» Dataset excerpt:
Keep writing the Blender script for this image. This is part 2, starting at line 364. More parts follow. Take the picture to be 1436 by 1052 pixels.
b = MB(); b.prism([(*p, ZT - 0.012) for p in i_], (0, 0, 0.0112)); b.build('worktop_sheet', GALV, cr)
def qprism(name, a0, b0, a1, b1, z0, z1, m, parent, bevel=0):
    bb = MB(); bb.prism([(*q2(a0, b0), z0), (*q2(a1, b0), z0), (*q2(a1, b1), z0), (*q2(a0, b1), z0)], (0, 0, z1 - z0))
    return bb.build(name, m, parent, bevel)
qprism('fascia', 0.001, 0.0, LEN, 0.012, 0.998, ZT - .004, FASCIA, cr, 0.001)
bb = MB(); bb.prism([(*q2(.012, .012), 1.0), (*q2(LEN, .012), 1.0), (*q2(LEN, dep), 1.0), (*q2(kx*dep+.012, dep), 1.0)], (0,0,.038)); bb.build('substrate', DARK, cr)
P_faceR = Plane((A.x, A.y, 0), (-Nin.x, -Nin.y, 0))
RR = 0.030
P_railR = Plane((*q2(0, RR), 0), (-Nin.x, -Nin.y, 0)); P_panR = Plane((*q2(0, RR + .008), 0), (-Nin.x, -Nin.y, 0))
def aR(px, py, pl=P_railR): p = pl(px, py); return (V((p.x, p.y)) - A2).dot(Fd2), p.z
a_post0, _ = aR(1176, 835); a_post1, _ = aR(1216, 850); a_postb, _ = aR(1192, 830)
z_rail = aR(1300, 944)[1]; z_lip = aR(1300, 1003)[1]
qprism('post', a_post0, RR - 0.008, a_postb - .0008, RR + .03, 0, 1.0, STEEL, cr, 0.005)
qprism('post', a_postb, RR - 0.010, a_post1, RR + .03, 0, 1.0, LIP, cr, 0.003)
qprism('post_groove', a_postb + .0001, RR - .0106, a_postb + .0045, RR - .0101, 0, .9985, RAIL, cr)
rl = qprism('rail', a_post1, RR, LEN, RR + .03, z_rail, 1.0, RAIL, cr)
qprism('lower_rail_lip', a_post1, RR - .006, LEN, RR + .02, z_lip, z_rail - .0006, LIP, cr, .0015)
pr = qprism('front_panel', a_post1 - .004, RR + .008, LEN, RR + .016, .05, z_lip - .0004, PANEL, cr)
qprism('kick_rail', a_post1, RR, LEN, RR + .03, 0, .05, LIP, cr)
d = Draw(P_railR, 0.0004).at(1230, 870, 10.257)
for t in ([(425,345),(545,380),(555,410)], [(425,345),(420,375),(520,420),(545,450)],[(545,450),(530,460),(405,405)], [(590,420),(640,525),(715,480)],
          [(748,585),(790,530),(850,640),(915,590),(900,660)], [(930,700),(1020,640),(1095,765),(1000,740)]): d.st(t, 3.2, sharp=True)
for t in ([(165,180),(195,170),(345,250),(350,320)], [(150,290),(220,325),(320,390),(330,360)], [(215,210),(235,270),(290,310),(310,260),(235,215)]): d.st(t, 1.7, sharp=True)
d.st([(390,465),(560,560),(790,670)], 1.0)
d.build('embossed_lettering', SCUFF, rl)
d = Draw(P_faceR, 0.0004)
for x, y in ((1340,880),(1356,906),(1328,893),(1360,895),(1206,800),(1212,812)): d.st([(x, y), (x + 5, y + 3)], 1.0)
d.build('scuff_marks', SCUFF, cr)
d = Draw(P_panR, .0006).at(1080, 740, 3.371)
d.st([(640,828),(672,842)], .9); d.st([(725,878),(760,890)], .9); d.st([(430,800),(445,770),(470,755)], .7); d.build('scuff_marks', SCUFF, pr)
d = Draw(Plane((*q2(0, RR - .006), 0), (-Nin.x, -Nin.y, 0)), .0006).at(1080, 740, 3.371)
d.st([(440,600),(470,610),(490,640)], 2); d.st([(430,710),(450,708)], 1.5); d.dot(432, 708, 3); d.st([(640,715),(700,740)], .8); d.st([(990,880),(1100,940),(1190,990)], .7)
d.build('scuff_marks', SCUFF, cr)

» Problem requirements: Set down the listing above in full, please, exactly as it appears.

» Exercise answer:
Keep writing the Blender script for this image. This is part 2, starting at line 364. More parts follow. Take the picture to be 1436 by 1052 pixels.
b = MB(); b.prism([(*p, ZT - 0.012) for p in i_], (0, 0, 0.0112)); b.build('worktop_sheet', GALV, cr)
def qprism(name, a0, b0, a1, b1, z0, z1, m, parent, bevel=0):
    bb = MB(); bb.prism([(*q2(a0, b0), z0), (*q2(a1, b0), z0), (*q2(a1, b1), z0), (*q2(a0, b1), z0)], (0, 0, z1 - z0))
    return bb.build(name, m, parent, bevel)
qprism('fascia', 0.001, 0.0, LEN, 0.012, 0.998, ZT - .004, FASCIA, cr, 0.001)
bb = MB(); bb.prism([(*q2(.012, .012), 1.0), (*q2(LEN, .012), 1.0), (*q2(LEN, dep), 1.0), (*q2(kx*dep+.012, dep), 1.0)], (0,0,.038)); bb.build('substrate', DARK, cr)
P_faceR = Plane((A.x, A.y, 0), (-Nin.x, -Nin.y, 0))
RR = 0.030
P_railR = Plane((*q2(0, RR), 0), (-Nin.x, -Nin.y, 0)); P_panR = Plane((*q2(0, RR + .008), 0), (-Nin.x, -Nin.y, 0))
def aR(px, py, pl=P_railR): p = pl(px, py); return (V((p.x, p.y)) - A2).dot(Fd2), p.z
a_post0, _ = aR(1176, 835); a_post1, _ = aR(1216, 850); a_postb, _ = aR(1192, 830)
z_rail = aR(1300, 944)[1]; z_lip = aR(1300, 1003)[1]
qprism('post', a_post0, RR - 0.008, a_postb - .0008, RR + .03, 0, 1.0, STEEL, cr, 0.005)
qprism('post', a_postb, RR - 0.010, a_post1, RR + .03, 0, 1.0, LIP, cr, 0.003)
qprism('post_groove', a_postb + .0001, RR - .0106, a_postb + .0045, RR - .0101, 0, .9985, RAIL, cr)
rl = qprism('rail', a_post1, RR, LEN, RR + .03, z_rail, 1.0, RAIL, cr)
qprism('lower_rail_lip', a_post1, RR - .006, LEN, RR + .02, z_lip, z_rail - .0006, LIP, cr, .0015)
pr = qprism('front_panel', a_post1 - .004, RR + .008, LEN, RR + .016, .05, z_lip - .0004, PANEL, cr)
qprism('kick_rail', a_post1, RR, LEN, RR + .03, 0, .05, LIP, cr)
d = Draw(P_railR, 0.0004).at(1230, 870, 10.257)
for t in ([(425,345),(545,380),(555,410)], [(425,345),(420,375),(520,420),(545,450)],[(545,450),(530,460),(405,405)], [(590,420),(640,525),(715,480)],
          [(748,585),(790,530),(850,640),(915,590),(900,660)], [(930,700),(1020,640),(1095,765),(1000,740)]): d.st(t, 3.2, sharp=True)
for t in ([(165,180),(195,170),(345,250),(350,320)], [(150,290),(220,325),(320,390),(330,360)], [(215,210),(235,270),(290,310),(310,260),(235,215)]): d.st(t, 1.7, sharp=True)
d.st([(390,465),(560,560),(790,670)], 1.0)
d.build('embossed_lettering', SCUFF, rl)
d = Draw(P_faceR, 0.0004)
for x, y in ((1340,880),(1356,906),(1328,893),(1360,895),(1206,800),(1212,812)): d.st([(x, y), (x + 5, y + 3)], 1.0)
d.build('scuff_marks', SCUFF, cr)
d = Draw(P_panR, .0006).at(1080, 740, 3.371)
d.st([(640,828),(672,842)], .9); d.st([(725,878),(760,890)], .9); d.st([(430,800),(445,770),(470,755)], .7); d.build('scuff_marks', SCUFF, pr)
d = Draw(Plane((*q2(0, RR - .006), 0), (-Nin.x, -Nin.y, 0)), .0006).at(1080, 740, 3.371)
d.st([(440,600),(470,610),(490,640)], 2); d.st([(430,710),(450,708)], 1.5); d.dot(432, 708, 3); d.st([(640,715),(700,740)], .8); d.st([(990,880),(1100,940),(1190,990)], .7)
d.build('scuff_marks', SCUFF, cr)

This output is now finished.